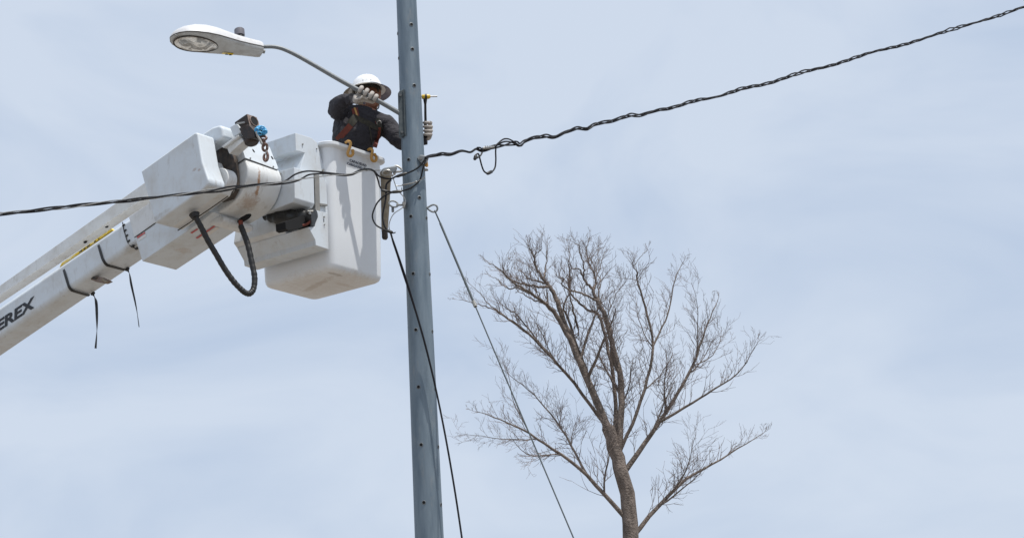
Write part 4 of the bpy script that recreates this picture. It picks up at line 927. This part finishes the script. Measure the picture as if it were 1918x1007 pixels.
def twigs(p, d, ln, r_, lev):
    pts = [p]; q = V(p); dd = V(d)
    ns = 4
    for i in range(ns):
        dd = (dd + V((rng.uniform(-1, 1), rng.uniform(-1, 1), rng.uniform(-1, 1))) * .17 + ZX * .07).normalized()
        q = q + dd * ln / ns; pts.append(V(q))
        if lev > 0 and i < ns and rng.random() < .8:
            side = dd.cross(V((rng.uniform(-1, 1), rng.uniform(-1, 1), rng.uniform(-1, 1)))).normalized()
            twigs(q, (dd * .85 + side * .7).normalized(), ln * rng.uniform(.35, .65), r_ * .72, lev - 1)
    mbW.tube(pts, [max(.0022, r_ * (1 - .7 * i / ns)) for i in range(ns + 1)], 3, False)
crown_c = at(1110, 720, TD)
def side_limb(p, d, ln, r_):
    q = V(p); dd = V(d); pts = [V(p)]
    for i in range(7):
        dd = (dd + V((rng.uniform(-1, 1), rng.uniform(-1, 1), rng.uniform(-1, 1))) * .2 + ZX * .10).normalized()
        q = q + dd * ln / 7; pts.append(V(q))
    rs = [r_ * (1 - .72 * i / 7) for i in range(8)]
    mbT.tube(pts, rs, 6)
    for i in range(1, 8):
        for _ in range(2):
            t = (pts[i] - pts[i - 1]).normalized()
            side = t.cross(V((rng.uniform(-1, 1), rng.uniform(-1, 1), rng.uniform(-1, 1)))).normalized()
            twigs(pts[i].lerp(pts[i - 1], rng.random()), (t * .8 + side * .8 + ZX * .15).normalized(), rng.uniform(.2, .55), min(.008, rs[i] * .6), 2)
for pp, r0, r1, d0, d1 in limbs:
    n = len(pp)
    pts = [at(x, y, TD + d0 + (d1 - d0) * i / (n - 1)) for i, (x, y) in enumerate(pp)]
    pts = spl(pts, 5); m = len(pts); pts = [pts[0]] + wob(pts[1:-1], .012 + .1 * r1) + [pts[-1]]
    rs = [r0 * .62 + (r1 * .8 - r0 * .62) * (i / (m - 1)) ** .8 for i in range(m)]
    mbT.tube(pts, rs, 7)
    for i in range(3, m - 2):
        if .012 < rs[i] < .085 and pts[i].z < at(1100, 650, TD).z and rng.random() < .24:
            t = (pts[i] - pts[i - 1]).normalized(); side = t.cross(V((rng.uniform(-1, 1), rng.uniform(-1, 1), rng.uniform(-.4, .4)))).normalized()
            side_limb(pts[i], (t * .8 + side * .75 + ZX * .1).normalized(), rng.uniform(.8, 1.5), rs[i] * .5)
    for i in range(2, m):
        if rs[i] < .07:
            seglen = (pts[i] - pts[i - 1]).length; k = 0
            num = seglen * (10.0 if rs[i] < .02 else 6.2 if rs[i] < .04 else 2.6)
            num = int(num) + (1 if rng.random() < num - int(num) else 0)
            for _ in range(num):
                t = (pts[i] - pts[i - 1]).normalized()
                side = t.cross(V((rng.uniform(-1, 1), rng.uniform(-1, 1), rng.uniform(-1, 1)))).normalized()
                if side.z < 0 and rng.random() < .6: side = -side
                outw = (pts[i] - crown_c).normalized()
                d = (t * .75 + side * .8 + ZX * .22 + outw * .15).normalized()
                twigs(pts[i].lerp(pts[i - 1], rng.random()), d, (.20 + .45 * min(1, rs[i] / .035)) * rng.uniform(.6, 1.2), min(.008, rs[i] * .5), 2 if rng.random() < .6 else 1)
    t = (pts[-1] - pts[-2]).normalized(); twigs(pts[-1], t, .16, r1 * .7, 2)
# the trunk below the frame, down to the ground
b0_ = at(1188, 1240, TD); gpt = V((tree.location.x, tree.location.y, -.1))
mbT.tube([b0_ + ZX * .05, b0_.lerp(gpt, .5), gpt.lerp(b0_, .04), gpt], [.19, .22, .26, .34], 10)
build('trunk', mbT, M['bark'], tree, sharp=80)
build('crown', mbW, M['twig'], tree, sharp=180)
※ ※ ※
#### [Written problem]
Copy all the lines of data exactly as they appear, dropping any images.

#### [Full response]
Write part 4 of the bpy script that recreates this picture. It picks up at line 927. This part finishes the script. Measure the picture as if it were 1918x1007 pixels.
def twigs(p, d, ln, r_, lev):
    pts = [p]; q = V(p); dd = V(d)
    ns = 4
    for i in range(ns):
        dd = (dd + V((rng.uniform(-1, 1), rng.uniform(-1, 1), rng.uniform(-1, 1))) * .17 + ZX * .07).normalized()
        q = q + dd * ln / ns; pts.append(V(q))
        if lev > 0 and i < ns and rng.random() < .8:
            side = dd.cross(V((rng.uniform(-1, 1), rng.uniform(-1, 1), rng.uniform(-1, 1)))).normalized()
            twigs(q, (dd * .85 + side * .7).normalized(), ln * rng.uniform(.35, .65), r_ * .72, lev - 1)
    mbW.tube(pts, [max(.0022, r_ * (1 - .7 * i / ns)) for i in range(ns + 1)], 3, False)
crown_c = at(1110, 720, TD)
def side_limb(p, d, ln, r_):
    q = V(p); dd = V(d); pts = [V(p)]
    for i in range(7):
        dd = (dd + V((rng.uniform(-1, 1), rng.uniform(-1, 1), rng.uniform(-1, 1))) * .2 + ZX * .10).normalized()
        q = q + dd * ln / 7; pts.append(V(q))
    rs = [r_ * (1 - .72 * i / 7) for i in range(8)]
    mbT.tube(pts, rs, 6)
    for i in range(1, 8):
        for _ in range(2):
            t = (pts[i] - pts[i - 1]).normalized()
            side = t.cross(V((rng.uniform(-1, 1), rng.uniform(-1, 1), rng.uniform(-1, 1)))).normalized()
            twigs(pts[i].lerp(pts[i - 1], rng.random()), (t * .8 + side * .8 + ZX * .15).normalized(), rng.uniform(.2, .55), min(.008, rs[i] * .6), 2)
for pp, r0, r1, d0, d1 in limbs:
    n = len(pp)
    pts = [at(x, y, TD + d0 + (d1 - d0) * i / (n - 1)) for i, (x, y) in enumerate(pp)]
    pts = spl(pts, 5); m = len(pts); pts = [pts[0]] + wob(pts[1:-1], .012 + .1 * r1) + [pts[-1]]
    rs = [r0 * .62 + (r1 * .8 - r0 * .62) * (i / (m - 1)) ** .8 for i in range(m)]
    mbT.tube(pts, rs, 7)
    for i in range(3, m - 2):
        if .012 < rs[i] < .085 and pts[i].z < at(1100, 650, TD).z and rng.random() < .24:
            t = (pts[i] - pts[i - 1]).normalized(); side = t.cross(V((rng.uniform(-1, 1), rng.uniform(-1, 1), rng.uniform(-.4, .4)))).normalized()
            side_limb(pts[i], (t * .8 + side * .75 + ZX * .1).normalized(), rng.uniform(.8, 1.5), rs[i] * .5)
    for i in range(2, m):
        if rs[i] < .07:
            seglen = (pts[i] - pts[i - 1]).length; k = 0
            num = seglen * (10.0 if rs[i] < .02 else 6.2 if rs[i] < .04 else 2.6)
            num = int(num) + (1 if rng.random() < num - int(num) else 0)
            for _ in range(num):
                t = (pts[i] - pts[i - 1]).normalized()
                side = t.cross(V((rng.uniform(-1, 1), rng.uniform(-1, 1), rng.uniform(-1, 1)))).normalized()
                if side.z < 0 and rng.random() < .6: side = -side
                outw = (pts[i] - crown_c).normalized()
                d = (t * .75 + side * .8 + ZX * .22 + outw * .15).normalized()
                twigs(pts[i].lerp(pts[i - 1], rng.random()), d, (.20 + .45 * min(1, rs[i] / .035)) * rng.uniform(.6, 1.2), min(.008, rs[i] * .5), 2 if rng.random() < .6 else 1)
    t = (pts[-1] - pts[-2]).normalized(); twigs(pts[-1], t, .16, r1 * .7, 2)
# the trunk below the frame, down to the ground
b0_ = at(1188, 1240, TD); gpt = V((tree.location.x, tree.location.y, -.1))
mbT.tube([b0_ + ZX * .05, b0_.lerp(gpt, .5), gpt.lerp(b0_, .04), gpt], [.19, .22, .26, .34], 10)
build('trunk', mbT, M['bark'], tree, sharp=80)
build('crown', mbW, M['twig'], tree, sharp=180)